__GIVEN INFORMATION__.

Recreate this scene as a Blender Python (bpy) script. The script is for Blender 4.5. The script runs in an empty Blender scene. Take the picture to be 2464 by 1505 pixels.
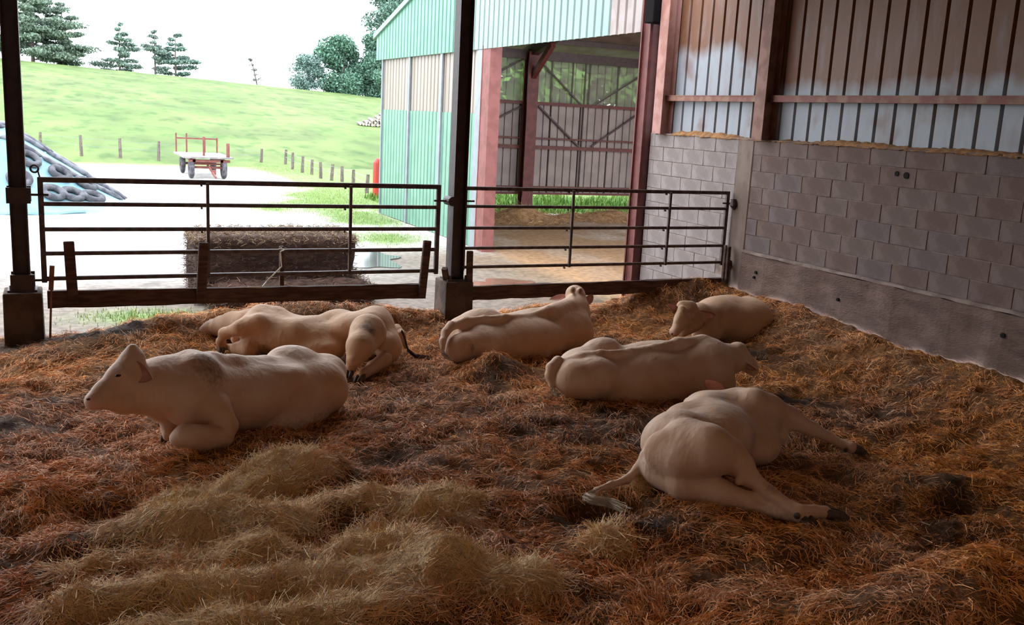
import bpy, bmesh, math, random
import numpy as np
from mathutils import Vector, Matrix

random.seed(5)
RNG = np.random.default_rng(11)
S = bpy.context.scene
COL = S.collection

# ================================================================ camera, sky, exposure
cam = bpy.data.cameras.new('camera')
camo = bpy.data.objects.new('camera', cam)
COL.objects.link(camo)
S.camera = camo
cam.sensor_width = 36.0
cam.lens = 33.85
cam.clip_end = 1000
camo.matrix_world = Matrix(((0.9071, 0.0374, -0.4192, 0.0), (-0.4178, 0.2006, -0.8861, 0.0), (0.0509, 0.979, 0.1976, 2.4), (0, 0, 0, 1)))

world = bpy.data.worlds.new('overcast_sky')
S.world = world
world.use_nodes = True
bgn = world.node_tree.nodes['Background']
bgn.inputs[0].default_value = (0.82, 0.91, 1.0, 1)
bgn.inputs[1].default_value = 1.15
S.view_settings.view_transform = 'Standard'
S.view_settings.look = 'None'
S.view_settings.gamma = 1.0
S.view_settings.use_curve_mapping = False
S.view_settings.exposure = 2.5
S.cycles.use_denoising = True
S.cycles.max_bounces = 7
S.cycles.diffuse_bounces = 5
S.cycles.transparent_max_bounces = 12
S.cycles.caustics_reflective = False
S.cycles.caustics_refractive = False
S.cycles.sample_clamp_indirect = 6

# ================================================================ materials
MATS = {}
def M(name, c, rough=0.8, c2=None, scale=6.0, detail=4.0, bump=0.0, bscale=None, metal=0.0, spec=0.3, stretch=None,
      c3=None, scale3=1.5, lo=0.4, hi=0.6, attr=None, mottle=0.0):
    """procedural material: base colour, optional second/third colour through noise, optional vertex colour, bump"""
    if name in MATS: return MATS[name]
    m = bpy.data.materials.new(name); m.use_nodes = True; MATS[name] = m
    nt = m.node_tree; L = nt.links; N = nt.nodes
    b = N['Principled BSDF']
    b.inputs['Roughness'].default_value = rough; b.inputs['Metallic'].default_value = metal
    b.inputs['Specular IOR Level'].default_value = spec
    tc = N.new('ShaderNodeTexCoord'); src = tc.outputs['Object']
    if stretch:
        mp = N.new('ShaderNodeMapping'); mp.inputs['Scale'].default_value = stretch
        L.new(src, mp.inputs[0]); src = mp.outputs[0]
    def noise(s, d=detail):
        n = N.new('ShaderNodeTexNoise'); n.inputs['Scale'].default_value = s; n.inputs['Detail'].default_value = d
        L.new(src, n.inputs['Vector']); return n.outputs['Fac']
    def ramp(f, a, z):
        r = N.new('ShaderNodeMapRange'); r.inputs['From Min'].default_value = a; r.inputs['From Max'].default_value = z
        r.interpolation_type = 'SMOOTHSTEP'; L.new(f, r.inputs['Value']); return r.outputs['Result']
    def mix(f, a, z):
        x = N.new('ShaderNodeMix'); x.data_type = 'RGBA'
        if isinstance(f, float): x.inputs[0].default_value = f
        else: L.new(f, x.inputs[0])
        for sock, v in ((x.inputs[6], a), (x.inputs[7], z)):
            if isinstance(v, tuple): sock.default_value = (*v, 1)
            else: L.new(v, sock)
        return x.outputs[2]
    col = c
    if attr:
        at = N.new('ShaderNodeVertexColor'); at.layer_name = attr; col = at.outputs['Color']
    if c2 is not None: col = mix(ramp(noise(scale), lo, hi), col, c2)
    if c3 is not None: col = mix(ramp(noise(scale3, 3), 0.48, 0.7), col, c3)
    if mottle:
        r = ramp(noise(scale * 3, 5), 0.3, 0.7)
        mr = N.new('ShaderNodeMapRange'); mr.inputs['To Min'].default_value = 1 - mottle; mr.inputs['To Max'].default_value = 1 + mottle * 0.6
        L.new(r, mr.inputs['Value'])
        v = N.new('ShaderNodeVectorMath'); v.operation = 'SCALE'
        if isinstance(col, tuple): v.inputs[0].default_value = col
        else: L.new(col, v.inputs[0])
        L.new(mr.outputs['Result'], v.inputs['Scale']); col = v.outputs[0]
    if isinstance(col, tuple): b.inputs['Base Color'].default_value = (*col, 1)
    else: L.new(col, b.inputs['Base Color'])
    if bump:
        bp = N.new('ShaderNodeBump'); bp.inputs['Strength'].default_value = bump; bp.inputs['Distance'].default_value = 0.02
        L.new(noise(bscale or scale * 4, 6), bp.inputs['Height']); L.new(bp.outputs[0], b.inputs['Normal'])
    return m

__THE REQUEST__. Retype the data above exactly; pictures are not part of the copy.

__ANSWER TO THIS TASK__.
Recreate this scene as a Blender Python (bpy) script. The script is for Blender 4.5. The script runs in an empty Blender scene. Take the picture to be 2464 by 1505 pixels.
import bpy, bmesh, math, random
import numpy as np
from mathutils import Vector, Matrix

random.seed(5)
RNG = np.random.default_rng(11)
S = bpy.context.scene
COL = S.collection

# ================================================================ camera, sky, exposure
cam = bpy.data.cameras.new('camera')
camo = bpy.data.objects.new('camera', cam)
COL.objects.link(camo)
S.camera = camo
cam.sensor_width = 36.0
cam.lens = 33.85
cam.clip_end = 1000
camo.matrix_world = Matrix(((0.9071, 0.0374, -0.4192, 0.0), (-0.4178, 0.2006, -0.8861, 0.0), (0.0509, 0.979, 0.1976, 2.4), (0, 0, 0, 1)))

world = bpy.data.worlds.new('overcast_sky')
S.world = world
world.use_nodes = True
bgn = world.node_tree.nodes['Background']
bgn.inputs[0].default_value = (0.82, 0.91, 1.0, 1)
bgn.inputs[1].default_value = 1.15
S.view_settings.view_transform = 'Standard'
S.view_settings.look = 'None'
S.view_settings.gamma = 1.0
S.view_settings.use_curve_mapping = False
S.view_settings.exposure = 2.5
S.cycles.use_denoising = True
S.cycles.max_bounces = 7
S.cycles.diffuse_bounces = 5
S.cycles.transparent_max_bounces = 12
S.cycles.caustics_reflective = False
S.cycles.caustics_refractive = False
S.cycles.sample_clamp_indirect = 6

# ================================================================ materials
MATS = {}
def M(name, c, rough=0.8, c2=None, scale=6.0, detail=4.0, bump=0.0, bscale=None, metal=0.0, spec=0.3, stretch=None,
      c3=None, scale3=1.5, lo=0.4, hi=0.6, attr=None, mottle=0.0):
    """procedural material: base colour, optional second/third colour through noise, optional vertex colour, bump"""
    if name in MATS: return MATS[name]
    m = bpy.data.materials.new(name); m.use_nodes = True; MATS[name] = m
    nt = m.node_tree; L = nt.links; N = nt.nodes
    b = N['Principled BSDF']
    b.inputs['Roughness'].default_value = rough; b.inputs['Metallic'].default_value = metal
    b.inputs['Specular IOR Level'].default_value = spec
    tc = N.new('ShaderNodeTexCoord'); src = tc.outputs['Object']
    if stretch:
        mp = N.new('ShaderNodeMapping'); mp.inputs['Scale'].default_value = stretch
        L.new(src, mp.inputs[0]); src = mp.outputs[0]
    def noise(s, d=detail):
        n = N.new('ShaderNodeTexNoise'); n.inputs['Scale'].default_value = s; n.inputs['Detail'].default_value = d
        L.new(src, n.inputs['Vector']); return n.outputs['Fac']
    def ramp(f, a, z):
        r = N.new('ShaderNodeMapRange'); r.inputs['From Min'].default_value = a; r.inputs['From Max'].default_value = z
        r.interpolation_type = 'SMOOTHSTEP'; L.new(f, r.inputs['Value']); return r.outputs['Result']
    def mix(f, a, z):
        x = N.new('ShaderNodeMix'); x.data_type = 'RGBA'
        if isinstance(f, float): x.inputs[0].default_value = f
        else: L.new(f, x.inputs[0])
        for sock, v in ((x.inputs[6], a), (x.inputs[7], z)):
            if isinstance(v, tuple): sock.default_value = (*v, 1)
            else: L.new(v, sock)
        return x.outputs[2]
    col = c
    if attr:
        at = N.new('ShaderNodeVertexColor'); at.layer_name = attr; col = at.outputs['Color']
    if c2 is not None: col = mix(ramp(noise(scale), lo, hi), col, c2)
    if c3 is not None: col = mix(ramp(noise(scale3, 3), 0.48, 0.7), col, c3)
    if mottle:
        r = ramp(noise(scale * 3, 5), 0.3, 0.7)
        mr = N.new('ShaderNodeMapRange'); mr.inputs['To Min'].default_value = 1 - mottle; mr.inputs['To Max'].default_value = 1 + mottle * 0.6
        L.new(r, mr.inputs['Value'])
        v = N.new('ShaderNodeVectorMath'); v.operation = 'SCALE'
        if isinstance(col, tuple): v.inputs[0].default_value = col
        else: L.new(col, v.inputs[0])
        L.new(mr.outputs['Result'], v.inputs['Scale']); col = v.outputs[0]
    if isinstance(col, tuple): b.inputs['Base Color'].default_value = (*col, 1)
    else: L.new(col, b.inputs['Base Color'])
    if bump:
        bp = N.new('ShaderNodeBump'); bp.inputs['Strength'].default_value = bump; bp.inputs['Distance'].default_value = 0.02
        L.new(noise(bscale or scale * 4, 6), bp.inputs['Height']); L.new(bp.outputs[0], b.inputs['Normal'])
    return m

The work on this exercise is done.